Steel industry representatives bristle at suggestions that concrete is superior. ``In a 38-story building, we can knock four months off your construction schedule," said Robert W. Pyle, a regional representative of the American Institution of Steel Construction Inc., an industry group.

But in certain situations, concrete is preferred. Developer Dean F. Stratouly built Museum Towers apartments in East Cambridge out of concrete in the late 1990s for many of the same reasons it is being used in Providence. ``They're a better residential building when they're concrete," he said.

A concrete building is composed of concrete columns and floors and a core of concrete walls, surrounding elevators and utility shafts in the center; but exterior walls and most walls within the residential units are -- same as in a steel building -- made mostly of sheets of drywall.

The One Ten Westminster project's construction start was delayed by four months while concrete was substituted for steel in the design. ``We dumped an entire set of drawings that we re steel right in the toilet, and that wasn't a pleasant process," said Eamon C. O'Marah, managing partner of Blue Chip. ``But we ended up with a better building."

Construction prices have risen about 20 percent since the beginning of 2004, and the cost of steel -- driven up by fierce demand for steel from China and the other emerging economies of Asia -- is one of the major reasons.

The price of steel is based largely on the cost of scrap metal, which gets recycled into the beams that form modern buildings. That price has gone up about 70 percent since late 2003, meaning a typical ton of finished steel that cost $380 two-and-a-half years ago now costs $660.

Even a concrete building requires some structural steel, known as rebar, to give it strength. But that amounts to only about half of the steel that is used in a steel frame. Rebar is cheaper than steel used in structural beams, and doesn't have to be fabricated into precise shapes and sizes, which with energy prices also rising is increasingly expensive.

One cost saving inherent in using concrete involves how much ``crane time" is needed to assemble a building. Each steel column or beam placed in a steel-structured building is a separate ``pick" by a crane. Tower cranes cost about $50,000 a month to rent, adding a lot to the total cost of construction.

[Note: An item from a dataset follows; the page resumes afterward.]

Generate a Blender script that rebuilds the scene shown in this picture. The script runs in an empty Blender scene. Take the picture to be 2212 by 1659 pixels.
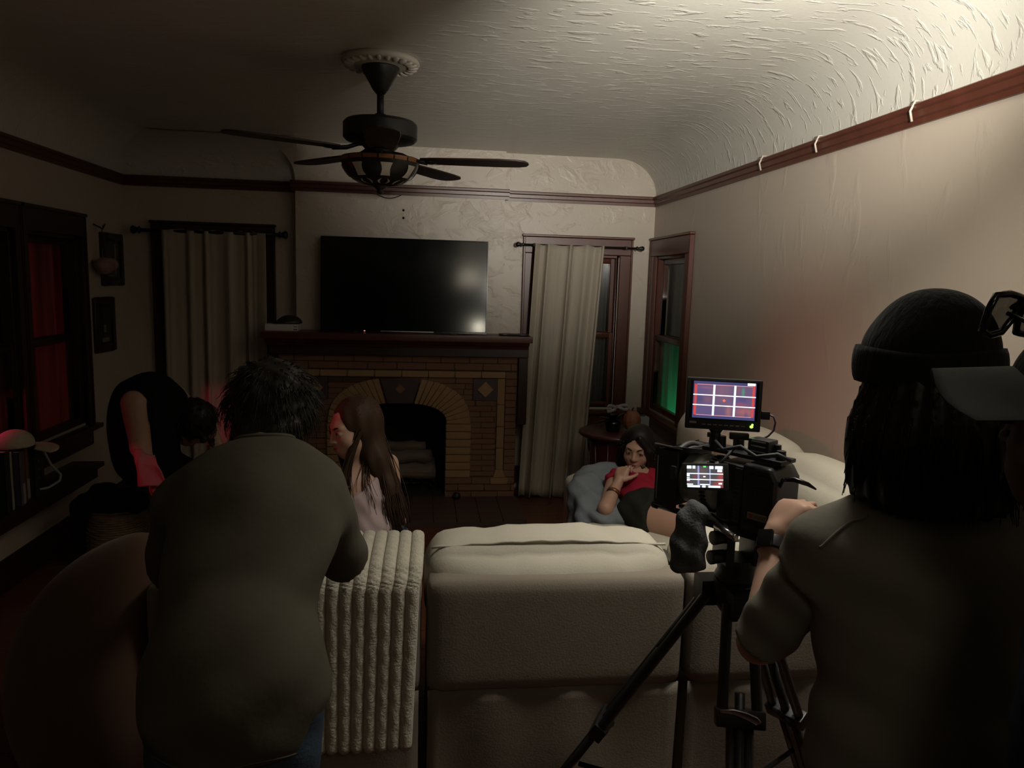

In addition to getting two more floors into a building of the same height with concrete, other factors favored getting away from steel, according to the architects and engineers:

Walls in the units are easier to move if buyers want to customize their units. And the number of internal columns is reduced, so views and rooms are less likely to be obstructed.

Floors and ceilings made out of concrete cost less to fireproof, and steel structures require expensive false ceilings that hide the beams themselves.

Exterior windows and glass and metal panels are easier to hang on concrete than on steel beams.

Cambridge Seven Associates spent months designing and planning a steel building, with a modern glass-and-steel skin. Weidlinger Associates worked months on the engineering, coordinating with Suffolk Construction on prices and construction timetable issues. And the cost of all those professional services increased because of the additional work in going from steel to concrete.

But that wasn't all.

A detailed 6-foot-high model of the building, and a historic market building structure on the downtown Providence site that will be preserved as part of the project, was nearly complete months ago. But then came the switch to concrete.

Though the visual differences are subtle, Blue Chip ordered the artist to start over and make a new $20,000 model.

``It looks the same unless you count the floors," said Gouveia.